*AIM*.
Exactly reproduce each line of the listing that follows.

*DATASET CONTENT*.
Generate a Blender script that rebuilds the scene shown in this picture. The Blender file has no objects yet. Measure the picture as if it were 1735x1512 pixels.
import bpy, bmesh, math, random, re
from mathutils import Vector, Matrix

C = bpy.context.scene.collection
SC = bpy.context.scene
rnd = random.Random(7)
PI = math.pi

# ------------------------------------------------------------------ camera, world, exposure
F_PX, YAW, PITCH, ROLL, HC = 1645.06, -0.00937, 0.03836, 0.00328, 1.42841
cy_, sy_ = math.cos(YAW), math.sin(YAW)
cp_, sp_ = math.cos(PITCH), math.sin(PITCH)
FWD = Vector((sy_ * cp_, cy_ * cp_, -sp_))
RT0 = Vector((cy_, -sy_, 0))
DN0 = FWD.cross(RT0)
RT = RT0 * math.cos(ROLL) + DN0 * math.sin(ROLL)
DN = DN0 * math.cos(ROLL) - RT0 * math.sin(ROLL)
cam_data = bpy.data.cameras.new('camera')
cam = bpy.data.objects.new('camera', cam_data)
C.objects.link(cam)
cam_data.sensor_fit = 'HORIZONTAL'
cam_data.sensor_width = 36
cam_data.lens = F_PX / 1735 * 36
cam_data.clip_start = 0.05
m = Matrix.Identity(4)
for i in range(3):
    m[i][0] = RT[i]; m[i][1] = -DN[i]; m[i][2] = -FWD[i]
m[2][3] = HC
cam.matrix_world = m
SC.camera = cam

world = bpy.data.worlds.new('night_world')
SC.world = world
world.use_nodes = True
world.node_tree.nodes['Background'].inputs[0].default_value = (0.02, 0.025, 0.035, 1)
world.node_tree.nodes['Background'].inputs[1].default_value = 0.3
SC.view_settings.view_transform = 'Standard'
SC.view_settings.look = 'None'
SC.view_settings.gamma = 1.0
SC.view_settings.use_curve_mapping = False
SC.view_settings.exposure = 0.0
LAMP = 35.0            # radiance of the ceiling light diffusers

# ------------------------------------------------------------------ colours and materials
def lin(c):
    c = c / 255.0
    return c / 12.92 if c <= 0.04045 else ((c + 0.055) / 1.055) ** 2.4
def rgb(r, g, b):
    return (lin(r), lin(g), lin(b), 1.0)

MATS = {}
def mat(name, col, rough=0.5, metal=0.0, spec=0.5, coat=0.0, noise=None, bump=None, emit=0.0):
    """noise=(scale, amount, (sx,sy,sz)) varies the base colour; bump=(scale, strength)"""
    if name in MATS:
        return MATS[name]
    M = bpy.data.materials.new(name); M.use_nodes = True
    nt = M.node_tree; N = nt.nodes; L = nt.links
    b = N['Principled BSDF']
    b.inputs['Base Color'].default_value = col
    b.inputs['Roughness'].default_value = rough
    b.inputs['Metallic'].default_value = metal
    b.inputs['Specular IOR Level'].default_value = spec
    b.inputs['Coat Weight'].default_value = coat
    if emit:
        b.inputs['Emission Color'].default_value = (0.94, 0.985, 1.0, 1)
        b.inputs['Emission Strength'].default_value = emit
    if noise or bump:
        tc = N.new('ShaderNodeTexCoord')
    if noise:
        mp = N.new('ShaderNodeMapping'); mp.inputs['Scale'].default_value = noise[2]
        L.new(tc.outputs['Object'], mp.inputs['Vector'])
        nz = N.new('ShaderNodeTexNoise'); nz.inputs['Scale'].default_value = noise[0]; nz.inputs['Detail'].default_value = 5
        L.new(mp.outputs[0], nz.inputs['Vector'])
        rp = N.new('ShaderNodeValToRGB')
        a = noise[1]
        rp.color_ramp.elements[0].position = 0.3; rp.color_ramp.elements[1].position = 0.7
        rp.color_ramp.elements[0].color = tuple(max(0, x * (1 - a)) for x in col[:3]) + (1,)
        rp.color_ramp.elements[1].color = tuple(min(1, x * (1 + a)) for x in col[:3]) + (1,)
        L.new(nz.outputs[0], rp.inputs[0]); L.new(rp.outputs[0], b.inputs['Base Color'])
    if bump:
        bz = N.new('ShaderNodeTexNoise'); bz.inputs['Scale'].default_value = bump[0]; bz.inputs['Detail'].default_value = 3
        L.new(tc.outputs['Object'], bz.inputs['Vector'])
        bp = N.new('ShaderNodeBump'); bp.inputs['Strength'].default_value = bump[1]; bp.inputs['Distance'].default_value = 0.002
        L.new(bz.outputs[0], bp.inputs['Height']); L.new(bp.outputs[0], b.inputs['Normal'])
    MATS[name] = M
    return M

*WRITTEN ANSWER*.
Generate a Blender script that rebuilds the scene shown in this picture. The Blender file has no objects yet. Measure the picture as if it were 1735x1512 pixels.
import bpy, bmesh, math, random, re
from mathutils import Vector, Matrix

C = bpy.context.scene.collection
SC = bpy.context.scene
rnd = random.Random(7)
PI = math.pi

# ------------------------------------------------------------------ camera, world, exposure
F_PX, YAW, PITCH, ROLL, HC = 1645.06, -0.00937, 0.03836, 0.00328, 1.42841
cy_, sy_ = math.cos(YAW), math.sin(YAW)
cp_, sp_ = math.cos(PITCH), math.sin(PITCH)
FWD = Vector((sy_ * cp_, cy_ * cp_, -sp_))
RT0 = Vector((cy_, -sy_, 0))
DN0 = FWD.cross(RT0)
RT = RT0 * math.cos(ROLL) + DN0 * math.sin(ROLL)
DN = DN0 * math.cos(ROLL) - RT0 * math.sin(ROLL)
cam_data = bpy.data.cameras.new('camera')
cam = bpy.data.objects.new('camera', cam_data)
C.objects.link(cam)
cam_data.sensor_fit = 'HORIZONTAL'
cam_data.sensor_width = 36
cam_data.lens = F_PX / 1735 * 36
cam_data.clip_start = 0.05
m = Matrix.Identity(4)
for i in range(3):
    m[i][0] = RT[i]; m[i][1] = -DN[i]; m[i][2] = -FWD[i]
m[2][3] = HC
cam.matrix_world = m
SC.camera = cam

world = bpy.data.worlds.new('night_world')
SC.world = world
world.use_nodes = True
world.node_tree.nodes['Background'].inputs[0].default_value = (0.02, 0.025, 0.035, 1)
world.node_tree.nodes['Background'].inputs[1].default_value = 0.3
SC.view_settings.view_transform = 'Standard'
SC.view_settings.look = 'None'
SC.view_settings.gamma = 1.0
SC.view_settings.use_curve_mapping = False
SC.view_settings.exposure = 0.0
LAMP = 35.0            # radiance of the ceiling light diffusers

# ------------------------------------------------------------------ colours and materials
def lin(c):
    c = c / 255.0
    return c / 12.92 if c <= 0.04045 else ((c + 0.055) / 1.055) ** 2.4
def rgb(r, g, b):
    return (lin(r), lin(g), lin(b), 1.0)

MATS = {}
def mat(name, col, rough=0.5, metal=0.0, spec=0.5, coat=0.0, noise=None, bump=None, emit=0.0):
    """noise=(scale, amount, (sx,sy,sz)) varies the base colour; bump=(scale, strength)"""
    if name in MATS:
        return MATS[name]
    M = bpy.data.materials.new(name); M.use_nodes = True
    nt = M.node_tree; N = nt.nodes; L = nt.links
    b = N['Principled BSDF']
    b.inputs['Base Color'].default_value = col
    b.inputs['Roughness'].default_value = rough
    b.inputs['Metallic'].default_value = metal
    b.inputs['Specular IOR Level'].default_value = spec
    b.inputs['Coat Weight'].default_value = coat
    if emit:
        b.inputs['Emission Color'].default_value = (0.94, 0.985, 1.0, 1)
        b.inputs['Emission Strength'].default_value = emit
    if noise or bump:
        tc = N.new('ShaderNodeTexCoord')
    if noise:
        mp = N.new('ShaderNodeMapping'); mp.inputs['Scale'].default_value = noise[2]
        L.new(tc.outputs['Object'], mp.inputs['Vector'])
        nz = N.new('ShaderNodeTexNoise'); nz.inputs['Scale'].default_value = noise[0]; nz.inputs['Detail'].default_value = 5
        L.new(mp.outputs[0], nz.inputs['Vector'])
        rp = N.new('ShaderNodeValToRGB')
        a = noise[1]
        rp.color_ramp.elements[0].position = 0.3; rp.color_ramp.elements[1].position = 0.7
        rp.color_ramp.elements[0].color = tuple(max(0, x * (1 - a)) for x in col[:3]) + (1,)
        rp.color_ramp.elements[1].color = tuple(min(1, x * (1 + a)) for x in col[:3]) + (1,)
        L.new(nz.outputs[0], rp.inputs[0]); L.new(rp.outputs[0], b.inputs['Base Color'])
    if bump:
        bz = N.new('ShaderNodeTexNoise'); bz.inputs['Scale'].default_value = bump[0]; bz.inputs['Detail'].default_value = 3
        L.new(tc.outputs['Object'], bz.inputs['Vector'])
        bp = N.new('ShaderNodeBump'); bp.inputs['Strength'].default_value = bump[1]; bp.inputs['Distance'].default_value = 0.002
        L.new(bz.outputs[0], bp.inputs['Height']); L.new(bp.outputs[0], b.inputs['Normal'])
    MATS[name] = M
    return M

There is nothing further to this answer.